In 1910, warfare was seen as a contest of armies and navies, with newfangled aircraft just exotic auxiliaries to the fighting on land and sea.
By 1940, the skies had become the newest sphere of warfare, into which the combatants poured vast sums of technology and treasure. To those who planned operations like Normandy or Okinawa, the thought of not including airpower – friendly and enemy – would have been foolhardy.
When the Space Age began in the 1950s, space was also a mere adjunct to terrestrial operations. Fast forward to 2020, and modern military operations are literally unthinkable without space support ranging from satellite imagery to unified communications and GPS navigation. Space is now a key component and enabler for Defense and Security operations around the globe. Without space there is no freedom of movement for troops and supplies, no situational awareness of the operational environment, and no ability to communicate changes in a continually evolving environment. Space has become an intrinsic part of all Defense Operations.
“Space became a domain just like the ground, sea, and air domains,” says Ken Peterman, President of Viasat Government Systems. “Just like the U.S. created an independent air force in the 1940s separate from the other services, we’re recognizing that it’s time to make space the fourth domain.”
The advent of the U.S. Space Force in 2019 marks the recognition that the heavens above have a profound influence on the Earth below. Instead of users arranging their own leases for commercial satellite communications (COMSATCOM), the U.S. Space Force’s new vision paper makes clear that there is now a central authority that will handle military SATCOM acquisitions.
From now on, the Space Force “will have the ability to centrally-manage DoD COMSATCOM leases to gain greater allocation efficiencies and improved situational awareness,” states the vision paper. In effect, Space Force may very well become the central purchasing office for SATCOM.
A faster, better way
Peterman, who has been in the satellite industry since the 1980s, sees centralization as inevitable. With lag times of a decade or more between the time new technology is conceived, and when it actually materializes into the hands of warfighters, there had to be a faster way to acquire SATCOM.
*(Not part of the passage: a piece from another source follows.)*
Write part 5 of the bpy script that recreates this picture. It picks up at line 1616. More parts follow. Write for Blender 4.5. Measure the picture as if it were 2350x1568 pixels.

“DoD found themselves unable to build a satellite ecosystem that optimized performance, affordability, and bandwidth economics in the way that industry could,” Peterman says. “They needed to aggregate all three different performance elements together.”
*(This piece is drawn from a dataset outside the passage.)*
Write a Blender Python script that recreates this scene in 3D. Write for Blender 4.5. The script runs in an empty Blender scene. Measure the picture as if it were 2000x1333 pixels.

The Space Force’s vision statement makes clear that effective satellite communications are not a luxury. The U.S. must have a SATCOM enterprise that offers reliable and easy access, allows users to seamlessly switch between networks and waveforms for optimum connectivity, and is secure and resilient against attack.
“The enterprise will deliver capabilities at a rate that out-paces adversary tactics, techniques, and procedures,” says the Space Force’s vision statement. “This will require fielding of multiple systems, networks, and products. Capabilities will be a mixture of military and commercial, U.S. and non-U.S., and leverage commercial and defense industrial bases for innovative technologies, products, tools, services, and processes.”
Particularly striking about the Space Force’s vision is that commercial SATCOM is not just supplementing overloaded government networks. Instead, companies like Viasat will be partners from the start in an endeavor that will require constant and rapid adaptation.
“We are moving toward a space enterprise vision that brings together military and commercial space segments, implements flexible terminals that are multiband, multimode, and multi-waveform,” Peterman says. “Terminals will roam seamlessly, while enterprise management and control capabilities will be automated so that users will be seamlessly switched to the best network.”
Peterman believes that the Space Force’s goals mesh perfectly with the commercial sector’s capabilities. SATCOM will have to be flexible and responsive to the needs of government users, while still rapidly developing and incorporating the latest cutting-edge technologies. For commercial satellite companies accustomed to a competitive civilian market where cellphone customers expect reliable service and the latest technology, this is business as usual.
“If users are going to roam between military and civilian communications assets, they need a terminal capable of that flexibility,” Peterman says. “Just like your cellphone roams between different cellular networks, and does it so seamlessly that the user doesn’t even notice.”
So while the Space Force may represent a big change within the DoD, its impact will also be felt in the commercial arena. Ultimately, the fusion of the capabilities of companies like Viasat with the strategic objectives of the DoD and other allied countries will push the technological envelope at a greatly expanded rate. Along with that come efficiencies and economic benefits that work for everyone.